Иное дело — роль Любаши в «Царской невесте». По объему роль не так уж велика, но ее можно смело назвать пружиной и узлом всей оперы. Любаша — страстная натура, которая не может смириться с поражением, с изменой возлюбленного, и она идет на преступление, на сделку со своей совестью и своим человеческим достоинством. Такая необузданная широта души идеально подходит и уникальному вокальному инструменту, и бескрайнему внутреннему миру Образцовой. Здесь есть что присваивать, есть что оправдывать, есть что любить и за что бороться. Могучая любовь превращает образцовскую Любашу в достойную сострадания страстотерпицу, потому что всю грязь и весь свой позор она сама переживает как страшное, изматывающее горе. Она самая строгая судья себе самой, и то, как она умно и точно направляет удар ножа Грязного в собственное сердце, говорит о том, что она трезво и жестко свела счеты со своей совестью.
На диске представлена вторая половина второго акта (Бомелий — Геннадий Ефимов). Начинается весь эпизод с подглядывания: Любаша хочет своими глазами убедиться во внешних достоинствах соперницы. Взволнованно, настороженно, пылко начинает Образцова портретирование своей несчастной героини. Как тонко показывает она внутреннее торжество Любаши, ласковым, сочувствующим, мягким голосом перечисляя все банальные прелести соперницы: «Да, недурна, румяна и бела, и глазки с поволокой». А подытоживающая фраза спета с умиротворением и даже добротой: «Разлюбит скоро Григорий эту девочку!» Внезапная перемена охватывает весь голос Образцовой, когда она видит истинную «разлучницу»: «Ах! Это кто?» стреляет в воздух, как после нажатия курка. Такой взвинченности мы не ждали, мы до этого видели перед собой женщину, уверенную в своих силах. Паника овладевает Любашей, и мы верим ей, что у нее «голова горит», столько ужаса перед судьбой звучит в быстрых фразах.

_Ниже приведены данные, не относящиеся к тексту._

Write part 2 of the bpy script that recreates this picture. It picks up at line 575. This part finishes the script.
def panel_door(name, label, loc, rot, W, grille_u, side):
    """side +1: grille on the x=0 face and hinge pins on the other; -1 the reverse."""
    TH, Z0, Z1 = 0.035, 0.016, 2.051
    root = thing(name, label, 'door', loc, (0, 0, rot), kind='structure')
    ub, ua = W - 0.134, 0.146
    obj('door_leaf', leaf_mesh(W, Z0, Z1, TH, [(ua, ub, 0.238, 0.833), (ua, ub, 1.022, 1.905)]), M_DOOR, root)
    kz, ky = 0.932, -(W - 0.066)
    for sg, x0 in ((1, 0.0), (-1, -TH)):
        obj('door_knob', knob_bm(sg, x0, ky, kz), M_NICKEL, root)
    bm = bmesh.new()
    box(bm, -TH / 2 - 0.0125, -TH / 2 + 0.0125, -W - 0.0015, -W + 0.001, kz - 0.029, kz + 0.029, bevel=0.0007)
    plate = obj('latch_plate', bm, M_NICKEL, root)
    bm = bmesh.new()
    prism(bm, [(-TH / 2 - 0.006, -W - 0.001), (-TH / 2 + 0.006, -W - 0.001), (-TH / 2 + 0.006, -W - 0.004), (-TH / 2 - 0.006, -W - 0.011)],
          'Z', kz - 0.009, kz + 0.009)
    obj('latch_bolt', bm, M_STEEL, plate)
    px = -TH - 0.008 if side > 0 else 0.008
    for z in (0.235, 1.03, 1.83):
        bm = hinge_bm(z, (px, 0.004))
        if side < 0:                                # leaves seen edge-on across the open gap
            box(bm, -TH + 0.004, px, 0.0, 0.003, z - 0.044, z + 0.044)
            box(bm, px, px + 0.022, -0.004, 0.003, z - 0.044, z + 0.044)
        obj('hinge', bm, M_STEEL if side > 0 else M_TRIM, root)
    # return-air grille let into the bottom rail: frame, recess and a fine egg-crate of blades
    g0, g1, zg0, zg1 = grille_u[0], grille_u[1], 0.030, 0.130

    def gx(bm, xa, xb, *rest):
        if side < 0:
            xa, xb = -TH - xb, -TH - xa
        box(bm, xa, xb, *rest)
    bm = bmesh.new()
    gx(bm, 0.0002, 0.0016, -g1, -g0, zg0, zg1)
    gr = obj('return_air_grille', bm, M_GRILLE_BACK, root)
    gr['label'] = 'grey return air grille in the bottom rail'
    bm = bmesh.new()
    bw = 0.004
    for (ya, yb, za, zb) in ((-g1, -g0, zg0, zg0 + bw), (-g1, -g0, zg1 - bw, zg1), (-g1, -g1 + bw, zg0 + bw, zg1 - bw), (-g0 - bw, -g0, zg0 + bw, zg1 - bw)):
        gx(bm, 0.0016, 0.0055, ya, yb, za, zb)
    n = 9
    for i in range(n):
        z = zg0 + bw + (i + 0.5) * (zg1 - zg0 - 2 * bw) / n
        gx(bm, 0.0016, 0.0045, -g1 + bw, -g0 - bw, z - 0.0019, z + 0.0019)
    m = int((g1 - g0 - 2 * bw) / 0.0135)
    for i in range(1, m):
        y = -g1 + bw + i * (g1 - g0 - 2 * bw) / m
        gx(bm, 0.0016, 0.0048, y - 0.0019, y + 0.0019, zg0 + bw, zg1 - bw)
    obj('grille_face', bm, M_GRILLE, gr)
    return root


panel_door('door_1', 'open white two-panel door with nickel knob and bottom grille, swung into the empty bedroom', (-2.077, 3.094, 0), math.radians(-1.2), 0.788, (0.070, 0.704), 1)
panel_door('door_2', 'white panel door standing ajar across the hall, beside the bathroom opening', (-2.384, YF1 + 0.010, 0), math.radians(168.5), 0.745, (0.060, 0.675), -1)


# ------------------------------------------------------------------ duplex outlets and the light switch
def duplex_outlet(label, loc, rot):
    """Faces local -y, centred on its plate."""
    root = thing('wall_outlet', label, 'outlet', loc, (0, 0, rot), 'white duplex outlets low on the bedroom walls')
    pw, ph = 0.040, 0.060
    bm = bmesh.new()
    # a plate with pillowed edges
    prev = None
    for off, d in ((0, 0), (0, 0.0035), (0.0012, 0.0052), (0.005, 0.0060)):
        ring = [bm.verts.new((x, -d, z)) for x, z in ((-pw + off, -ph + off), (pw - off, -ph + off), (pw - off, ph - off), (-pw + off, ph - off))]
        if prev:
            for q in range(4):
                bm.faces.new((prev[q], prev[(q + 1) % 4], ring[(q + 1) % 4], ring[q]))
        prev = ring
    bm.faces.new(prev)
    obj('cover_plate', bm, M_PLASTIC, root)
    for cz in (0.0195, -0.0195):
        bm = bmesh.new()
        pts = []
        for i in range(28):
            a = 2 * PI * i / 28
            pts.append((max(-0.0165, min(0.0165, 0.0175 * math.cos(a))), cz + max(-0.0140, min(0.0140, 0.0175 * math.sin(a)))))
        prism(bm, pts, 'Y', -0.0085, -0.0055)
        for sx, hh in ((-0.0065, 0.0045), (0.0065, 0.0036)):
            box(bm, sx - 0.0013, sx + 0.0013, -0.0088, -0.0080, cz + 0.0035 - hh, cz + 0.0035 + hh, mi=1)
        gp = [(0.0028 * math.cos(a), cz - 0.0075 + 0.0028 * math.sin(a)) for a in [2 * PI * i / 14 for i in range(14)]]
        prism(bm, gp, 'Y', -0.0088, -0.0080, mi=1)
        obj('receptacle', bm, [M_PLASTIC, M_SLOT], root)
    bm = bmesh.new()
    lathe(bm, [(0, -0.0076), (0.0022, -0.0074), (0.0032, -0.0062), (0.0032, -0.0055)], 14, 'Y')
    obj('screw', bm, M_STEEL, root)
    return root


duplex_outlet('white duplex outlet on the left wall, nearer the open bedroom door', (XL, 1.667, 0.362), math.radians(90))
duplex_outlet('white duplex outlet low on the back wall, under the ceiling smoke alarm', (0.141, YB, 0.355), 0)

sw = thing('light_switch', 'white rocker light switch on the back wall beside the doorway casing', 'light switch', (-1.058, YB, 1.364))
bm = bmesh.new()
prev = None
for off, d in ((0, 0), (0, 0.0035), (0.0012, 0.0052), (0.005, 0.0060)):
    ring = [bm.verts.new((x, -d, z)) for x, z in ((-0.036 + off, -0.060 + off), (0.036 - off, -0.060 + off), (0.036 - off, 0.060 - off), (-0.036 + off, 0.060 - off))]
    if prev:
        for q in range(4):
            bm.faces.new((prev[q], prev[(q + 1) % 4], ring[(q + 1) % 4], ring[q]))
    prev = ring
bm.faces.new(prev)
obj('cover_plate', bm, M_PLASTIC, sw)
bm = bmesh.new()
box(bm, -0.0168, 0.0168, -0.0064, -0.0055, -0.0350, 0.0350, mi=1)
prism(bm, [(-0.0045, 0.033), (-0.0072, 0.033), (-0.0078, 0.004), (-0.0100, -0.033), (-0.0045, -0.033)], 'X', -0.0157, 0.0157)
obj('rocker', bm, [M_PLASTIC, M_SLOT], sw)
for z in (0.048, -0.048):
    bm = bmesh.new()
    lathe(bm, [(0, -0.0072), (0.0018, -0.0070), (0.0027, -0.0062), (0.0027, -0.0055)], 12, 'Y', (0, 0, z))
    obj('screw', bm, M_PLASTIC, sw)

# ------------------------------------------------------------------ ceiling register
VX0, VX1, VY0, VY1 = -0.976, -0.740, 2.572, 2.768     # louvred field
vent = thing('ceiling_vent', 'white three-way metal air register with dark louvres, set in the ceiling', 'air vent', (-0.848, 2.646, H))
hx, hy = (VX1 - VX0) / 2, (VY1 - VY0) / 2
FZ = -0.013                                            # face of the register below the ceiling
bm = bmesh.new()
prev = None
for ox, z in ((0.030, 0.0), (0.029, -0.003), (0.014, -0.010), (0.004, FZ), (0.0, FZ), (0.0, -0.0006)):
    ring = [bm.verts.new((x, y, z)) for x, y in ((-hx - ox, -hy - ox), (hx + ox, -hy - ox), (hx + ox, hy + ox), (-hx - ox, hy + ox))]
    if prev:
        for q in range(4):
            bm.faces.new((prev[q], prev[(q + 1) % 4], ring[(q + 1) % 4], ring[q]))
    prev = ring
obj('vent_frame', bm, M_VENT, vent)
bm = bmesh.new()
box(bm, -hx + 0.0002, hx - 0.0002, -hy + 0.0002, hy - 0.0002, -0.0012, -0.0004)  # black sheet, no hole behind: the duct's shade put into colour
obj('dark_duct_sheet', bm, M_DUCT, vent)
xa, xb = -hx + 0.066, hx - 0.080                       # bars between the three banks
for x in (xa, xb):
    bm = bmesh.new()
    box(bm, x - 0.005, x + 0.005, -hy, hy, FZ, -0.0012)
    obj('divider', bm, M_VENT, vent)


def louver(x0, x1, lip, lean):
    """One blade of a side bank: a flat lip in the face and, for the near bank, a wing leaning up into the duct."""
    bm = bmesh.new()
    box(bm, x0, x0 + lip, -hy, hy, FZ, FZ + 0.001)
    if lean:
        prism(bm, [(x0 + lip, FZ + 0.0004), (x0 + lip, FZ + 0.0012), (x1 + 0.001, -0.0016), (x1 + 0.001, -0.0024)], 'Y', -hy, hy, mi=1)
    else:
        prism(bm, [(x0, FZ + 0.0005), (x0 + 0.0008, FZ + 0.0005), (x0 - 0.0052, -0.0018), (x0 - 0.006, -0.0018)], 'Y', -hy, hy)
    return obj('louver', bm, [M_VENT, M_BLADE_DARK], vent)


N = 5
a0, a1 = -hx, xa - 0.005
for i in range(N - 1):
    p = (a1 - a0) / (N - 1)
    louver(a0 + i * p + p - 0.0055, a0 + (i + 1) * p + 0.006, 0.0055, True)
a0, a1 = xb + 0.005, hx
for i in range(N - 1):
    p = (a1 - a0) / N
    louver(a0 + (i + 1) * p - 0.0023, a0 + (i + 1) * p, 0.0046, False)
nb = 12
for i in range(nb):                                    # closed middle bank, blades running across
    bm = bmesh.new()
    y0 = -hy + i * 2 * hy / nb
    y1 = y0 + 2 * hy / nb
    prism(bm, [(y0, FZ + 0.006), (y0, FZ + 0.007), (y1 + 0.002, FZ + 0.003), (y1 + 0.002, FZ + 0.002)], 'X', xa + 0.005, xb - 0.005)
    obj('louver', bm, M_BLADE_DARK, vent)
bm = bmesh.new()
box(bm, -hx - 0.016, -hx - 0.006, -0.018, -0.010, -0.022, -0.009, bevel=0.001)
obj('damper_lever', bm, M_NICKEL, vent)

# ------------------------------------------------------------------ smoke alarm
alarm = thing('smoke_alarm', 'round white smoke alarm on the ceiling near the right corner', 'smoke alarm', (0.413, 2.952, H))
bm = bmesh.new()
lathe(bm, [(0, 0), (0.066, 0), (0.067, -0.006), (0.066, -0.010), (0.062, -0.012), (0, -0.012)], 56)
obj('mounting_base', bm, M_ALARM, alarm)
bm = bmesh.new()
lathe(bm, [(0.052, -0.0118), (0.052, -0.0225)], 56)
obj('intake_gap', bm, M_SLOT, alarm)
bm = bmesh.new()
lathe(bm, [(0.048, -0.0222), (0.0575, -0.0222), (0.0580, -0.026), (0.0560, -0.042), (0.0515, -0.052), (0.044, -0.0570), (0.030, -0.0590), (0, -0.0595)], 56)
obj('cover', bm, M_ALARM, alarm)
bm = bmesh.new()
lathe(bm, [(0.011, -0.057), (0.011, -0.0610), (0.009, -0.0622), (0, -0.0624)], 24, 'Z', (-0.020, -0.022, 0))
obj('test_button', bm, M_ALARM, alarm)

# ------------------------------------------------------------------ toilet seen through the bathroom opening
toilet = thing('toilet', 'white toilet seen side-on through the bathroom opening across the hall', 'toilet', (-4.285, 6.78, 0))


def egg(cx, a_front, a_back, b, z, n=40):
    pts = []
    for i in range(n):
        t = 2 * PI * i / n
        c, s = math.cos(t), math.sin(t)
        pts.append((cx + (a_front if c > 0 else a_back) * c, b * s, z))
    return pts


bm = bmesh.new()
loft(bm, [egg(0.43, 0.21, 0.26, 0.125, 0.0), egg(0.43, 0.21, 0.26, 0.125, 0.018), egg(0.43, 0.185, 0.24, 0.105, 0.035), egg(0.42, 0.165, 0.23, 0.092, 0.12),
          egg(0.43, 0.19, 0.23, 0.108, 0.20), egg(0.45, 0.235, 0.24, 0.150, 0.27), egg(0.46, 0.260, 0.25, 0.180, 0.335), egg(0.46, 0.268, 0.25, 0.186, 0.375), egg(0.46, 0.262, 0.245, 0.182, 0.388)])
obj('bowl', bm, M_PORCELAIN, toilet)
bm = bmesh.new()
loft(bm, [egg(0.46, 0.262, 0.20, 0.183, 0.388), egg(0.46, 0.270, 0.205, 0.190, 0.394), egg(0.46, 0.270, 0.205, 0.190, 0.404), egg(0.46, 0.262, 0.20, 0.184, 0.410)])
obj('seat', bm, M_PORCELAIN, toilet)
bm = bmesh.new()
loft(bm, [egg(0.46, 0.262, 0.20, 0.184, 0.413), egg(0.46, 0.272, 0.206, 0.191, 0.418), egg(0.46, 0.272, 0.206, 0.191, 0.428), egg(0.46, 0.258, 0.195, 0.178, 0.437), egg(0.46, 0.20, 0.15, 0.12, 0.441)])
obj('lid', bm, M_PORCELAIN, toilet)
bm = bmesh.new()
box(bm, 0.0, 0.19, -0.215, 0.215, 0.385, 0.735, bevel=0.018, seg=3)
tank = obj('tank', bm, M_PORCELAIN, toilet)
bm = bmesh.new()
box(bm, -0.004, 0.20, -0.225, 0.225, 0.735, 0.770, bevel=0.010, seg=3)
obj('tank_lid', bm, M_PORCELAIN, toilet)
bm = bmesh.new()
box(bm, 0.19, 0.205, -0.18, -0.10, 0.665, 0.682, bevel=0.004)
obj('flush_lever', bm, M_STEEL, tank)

В диалоге с Бомелием Любаша поначалу почти не показывает своей смятенности, хотя в истовости описания, как должен «известись» ненавистный человек, конечно, сквозит исступление одержимости. Фраза «На пытке не скажу, откудова взяла» спета с таким бесконечным отчаянием, что мы готовы кинуться на помощь Любаше. Потом она опять берет себя в руки, перечисляя драгоценности, которые готова отдать за «зелье». С удивительным женским обаянием Образцова поет свои вопросы, которые приведут ее в конце концов к страшному ответу Бомелия: «Заветный, что ли?», «А что же ты завету хочешь?», она как будто бы пускает в ход все свои женские чары, чтобы уломать Бомелия и добиться своего. Зато ответ Любаши на грязное предложение лекаря звучит взрывом: «Что? Немец, ты умом рехнулся?» — как будто стальные клинки рассекают воздух. Но начинается грубый шантаж. И не задумываясь, доведенная до отчаяния, до нервного срыва Любаша униженно молит того, кого она презрительно называет за глаза «нехристью». В голосе Образцовой столько самоотречения, столько самоистязания, что мы только диву даемся, как такая гордая и высоко себя ставящая натура может снести подобное унижение. А фраза, относящаяся к «разлучнице», «Заплатишь же ты мне за этот смех!» переносит нас в другой угол внутреннего мира Любаши, угол, где творятся тайные убийства. И Образцова мастерски динамично переходит своим голосом из одной области чувств в другую. И тут же еще одна грань души: «Я согласна. Я постараюсь полюбить тебя» — эти фразы начинаются как будто умиротворенно, в попытке убедить себя в неизбежности этого шага, но заканчиваются таким срывом в отчаяние, который нельзя скрыть ни перед собой, ни перед нами.
Заканчивается сцена арией Любаши «Вот до чего я дожила, Григорий». Здесь душа страдалицы раскрывается в совсем другом ракурсе, здесь перед нами женщина, никнущая под бременем своей непомерной, несовместимой с жизнью любви. Всю глубину страдания удается здесь передать Образцовой, убедить нас в том, что при такой силе муки ею заслужено наше сострадание. И в тонкости выпевания каждого поворота, каждой ноты мы ощущаем такое изящество души, такую внутреннюю хрупкость, такое богатство души, что нам и в голову не придет бросить камень в этого прекрасного человека. Последние слова «не любит, нет, не любит» с их бесконечным дыханием как будто вынуты из сердца, они произнесены с такой неподдельной погруженностью в собственное любовное чувство, что портрет Любаши, создаваемый в этом эпизоде, оказывается счастливо завершенным. И финальные реплики, горестное «И я не обману!», полное отвращения к самой себе «Тащи меня в свою конуру, немец!» (с брезгливым выговором слова «немец») только дополняют развернутый перед нами пейзаж любашиной души.